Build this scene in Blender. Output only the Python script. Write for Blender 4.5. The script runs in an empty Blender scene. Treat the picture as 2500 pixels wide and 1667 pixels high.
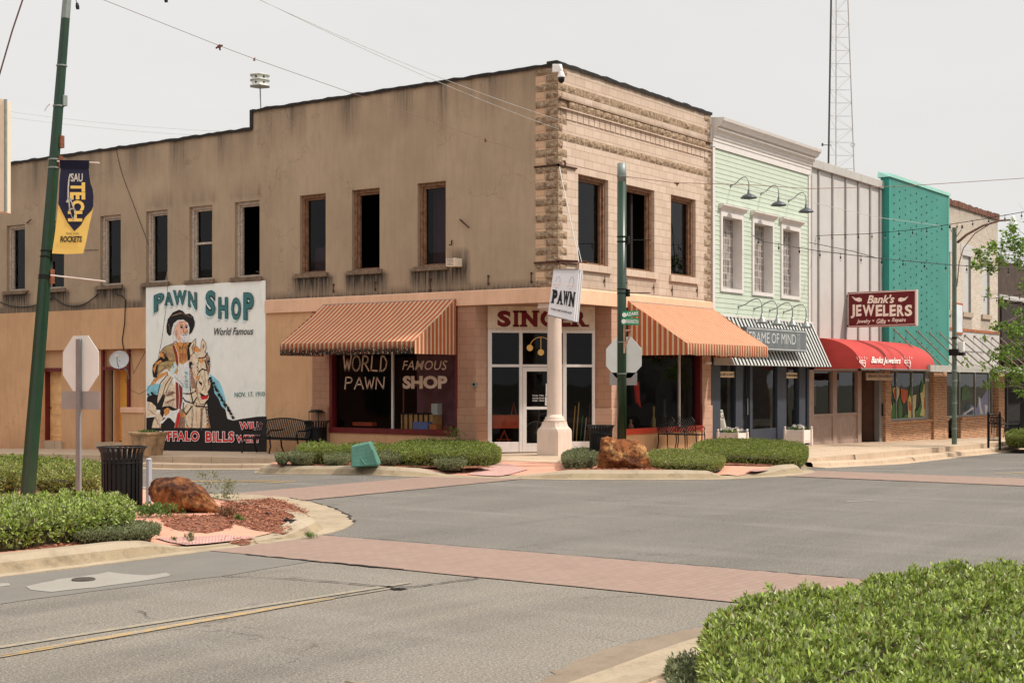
import bpy, math, random
import numpy as np
from mathutils import Vector, Matrix
from mathutils.geometry import tessellate_polygon
random.seed(7); RNG = np.random.default_rng(7)
scene = bpy.context.scene
COL = scene.collection
R = math.radians
# ---------------------------------------------------------------- camera
# world: +X runs along the shop row (to the right), +Y along the long side wall (to the left); building corner at 0,0
FL = 3472.0; HY = 932.0; CAMZ = 2.0
SN, CS = math.sin(R(35.15)), math.cos(R(35.15))
FW = (CS, SN); RT = (SN, -CS)
LAT = (1362.3-1250)/FL*34.6
CX = -(34.6*FW[0]+LAT*RT[0]); CY = -(34.6*FW[1]+LAT*RT[1])
cd = bpy.data.cameras.new('camera'); cam = bpy.data.objects.new('camera', cd); COL.objects.link(cam)
cd.sensor_width = 36.0; cd.lens = 36.0*FL/2500.0; cd.shift_y = (HY-833.5)/2500.0
cd.clip_start = 0.1; cd.clip_end = 3000
cam.location = (CX, CY, CAMZ); cam.rotation_euler = (R(90), 0, -R(54.85))
scene.camera = cam
# ---------------------------------------------------------------- sky and sun
SUN_EL = R(52); SUN_DIR = Vector((0.40*math.cos(SUN_EL), -0.9165*math.cos(SUN_EL), math.sin(SUN_EL)))
w = bpy.data.worlds.new('World'); scene.world = w; w.use_nodes = True
nt = w.node_tree; nt.nodes.clear()
sky = nt.nodes.new('ShaderNodeTexSky'); sky.sky_type = 'NISHITA'; sky.sun_disc = False
sky.sun_elevation = SUN_EL; sky.sun_rotation = math.atan2(SUN_DIR.x, SUN_DIR.y); sky.dust_density = 4; sky.air_density = 1
bgs = nt.nodes.new('ShaderNodeBackground'); bgs.inputs[1].default_value = 0.08
nt.links.new(sky.outputs[0], bgs.inputs[0])
tc = nt.nodes.new('ShaderNodeTexCoord'); mp = nt.nodes.new('ShaderNodeMapping'); mp.inputs['Scale'].default_value = (1, 1, 3.5)
ns = nt.nodes.new('ShaderNodeTexNoise'); ns.inputs['Scale'].default_value = 3.0; ns.inputs['Detail'].default_value = 5
rp = nt.nodes.new('ShaderNodeValToRGB')
rp.color_ramp.elements[0].position = .3; rp.color_ramp.elements[0].color = (0.83, 0.815, 0.792, 1)
rp.color_ramp.elements[1].position = .7; rp.color_ramp.elements[1].color = (0.885, 0.87, 0.848, 1)
nt.links.new(tc.outputs['Generated'], mp.inputs[0]); nt.links.new(mp.outputs[0], ns.inputs[0]); nt.links.new(ns.outputs[0], rp.inputs[0])
sxyz = nt.nodes.new('ShaderNodeSeparateXYZ'); nt.links.new(tc.outputs['Generated'], sxyz.inputs[0])
zr = nt.nodes.new('ShaderNodeMapRange'); zr.inputs[1].default_value = .30; zr.inputs[2].default_value = .90; zr.inputs[3].default_value = 1.0; zr.inputs[4].default_value = 1.75   # thin overcast is brighter overhead than at the horizon
nt.links.new(sxyz.outputs[2], zr.inputs[0])
bgc = nt.nodes.new('ShaderNodeBackground'); nt.links.new(zr.outputs[0], bgc.inputs[1]); nt.links.new(rp.outputs[0], bgc.inputs[0])
mx = nt.nodes.new('ShaderNodeMixShader'); mx.inputs[0].default_value = 0.93      # high thin cloud over the blue
nt.links.new(bgs.outputs[0], mx.inputs[1]); nt.links.new(bgc.outputs[0], mx.inputs[2])
wo = nt.nodes.new('ShaderNodeOutputWorld'); nt.links.new(mx.outputs[0], wo.inputs[0])
sl = bpy.data.lights.new('sun', 'SUN'); sl.energy = 3.9; sl.angle = R(3.0); sl.color = (1.0, 0.93, 0.83)
so = bpy.data.objects.new('sun', sl); COL.objects.link(so)
so.rotation_euler = SUN_DIR.to_track_quat('Z', 'Y').to_euler(); so.location = (-10, -30, 30)
scene.view_settings.view_transform = 'Standard'; scene.view_settings.look = 'None'
scene.view_settings.exposure = 0.0; scene.view_settings.gamma = 1.0
# ---------------------------------------------------------------- where a point of the photo lies on a known plane
def ray(px, py):
    l = (px-1250)/FL; v = (HY-py)/FL
    return FW[0]+l*RT[0], FW[1]+l*RT[1], v
def onA(px, py, x=0.0):
    r = ray(px, py); t = (x-CX)/r[0]; return Vector((x, CY+t*r[1], CAMZ+t*r[2]))
def onB(px, py, y=0.0):
    r = ray(px, py); t = (y-CY)/r[1]; return Vector((CX+t*r[0], y, CAMZ+t*r[2]))
def onG(px, py, z=0.0):
    r = ray(px, py); t = (z-CAMZ)/r[2]; return Vector((CX+t*r[0], CY+t*r[1], z))
def atD(px, py, d):
    r = ray(px, py); return Vector((CX+d*r[0], CY+d*r[1], CAMZ+d*r[2]))
def Ay(px): return onA(px, 900).y
def Bx(px, y=0.0): return onB(px, 900, y).x
# ---------------------------------------------------------------- mesh building
class MB:
    def __init__(s): s.v = []; s.f = []; s.m = []; s.cur = 0
    def add(s, vs, fs):
        b = len(s.v); s.v += [tuple(p) for p in vs]; s.f += [tuple(b+i for i in f) for f in fs]; s.m += [s.cur]*len(fs); return s
    def box(s, x0, x1, y0, y1, z0, z1):
        vs = [(x, y, z) for x in (x0, x1) for y in (y0, y1) for z in (z0, z1)]
        return s.add(vs, [(0,1,3,2), (4,6,7,5), (0,4,5,1), (2,3,7,6), (0,2,6,4), (1,5,7,3)])
    def obox(s, c, a, b, d):
        c = Vector(c); a = Vector(a); b = Vector(b); d = Vector(d)
        vs = [c+i*a+j*b+k*d for i in (-1, 1) for j in (-1, 1) for k in (-1, 1)]
        return s.add(vs, [(0,1,3,2), (4,6,7,5), (0,4,5,1), (2,3,7,6), (0,2,6,4), (1,5,7,3)])
    def bar(s, p, q, wd, ht=None, up=(0, 0, 1)):
        p = Vector(p); q = Vector(q); d = (q-p); up = Vector(up)
        if abs(d.normalized().dot(up)) > .98: up = Vector((1, 0, 0))
        a = d.cross(up).normalized(); b = a.cross(d).normalized(); ht = ht or wd
        return s.obox((p+q)/2, d/2, a*wd/2, b*ht/2)
    def quad(s, a, b, c, d): return s.add([a, b, c, d], [(0, 1, 2, 3)])
    def poly(s, pts, off=None):
        pts = [Vector(p) for p in pts]; t = tessellate_polygon([pts])
        return s.add(pts, [tuple(x) for x in t])
    def prism(s, pts, ext):
        pts = [Vector(p) for p in pts]; ext = Vector(ext); n = len(pts); t = tessellate_polygon([pts])
        fs = [tuple(x) for x in t]+[tuple(i+n for i in x[::-1]) for x in t]+[(i, (i+1) % n, (i+1) % n+n, i+n) for i in range(n)]
        return s.add(pts+[p+ext for p in pts], fs)
    def tube(s, pts, r, n=8, caps=True):
        pts = [Vector(p) for p in pts]; k = len(pts); rs = r if isinstance(r, (list, tuple)) else [r]*k
        up = Vector((0, 0, 1)); vs = []; prev = None
        for i, p in enumerate(pts):
            d = (pts[min(i+1, k-1)]-pts[max(i-1, 0)]).normalized()
            if prev is None:
                a = d.cross(up if abs(d.z) < .95 else Vector((1, 0, 0))).normalized()
            else:
                a = (prev-d*prev.dot(d)).normalized()
            prev = a; b = d.cross(a)
            vs += [p+(a*math.cos(2*math.pi*j/n)+b*math.sin(2*math.pi*j/n))*rs[i] for j in range(n)]
        fs = [(i*n+j, i*n+(j+1) % n, (i+1)*n+(j+1) % n, (i+1)*n+j) for i in range(k-1) for j in range(n)]
        if caps: fs += [tuple(range(n))[::-1], tuple((k-1)*n+j for j in range(n))]
        return s.add(vs, fs)
    def lathe(s, c, prof, n=24, axis=None):
        c = Vector(c); ax = Vector(axis).normalized() if axis else Vector((0, 0, 1))
        a = ax.orthogonal().normalized(); b = ax.cross(a); vs = []
        for r, z in prof: vs += [c+ax*z+(a*math.cos(2*math.pi*j/n)+b*math.sin(2*math.pi*j/n))*r for j in range(n)]
        k = len(prof)
        fs = [(i*n+j, i*n+(j+1) % n, (i+1)*n+(j+1) % n, (i+1)*n+j) for i in range(k-1) for j in range(n)]
        if prof[0][0] > 1e-4: fs.append(tuple(range(n))[::-1])
        if prof[-1][0] > 1e-4: fs.append(tuple((k-1)*n+j for j in range(n)))
        return s.add(vs, fs)
    def disc(s, c, r, normal, t=.01, n=20):
        return s.lathe(Vector(c), [(r, 0), (r, t)], n, normal)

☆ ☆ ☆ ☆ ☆

> Given request
Out of the material above, gather each line where "high" appears.

> Result for this task
Build this scene in Blender. Output only the Python script. Write for Blender 4.5. The script runs in an empty Blender scene. Treat the picture as 2500 pixels wide and 1667 pixels high.
mx = nt.nodes.new('ShaderNodeMixShader'); mx.inputs[0].default_value = 0.93      # high thin cloud over the blue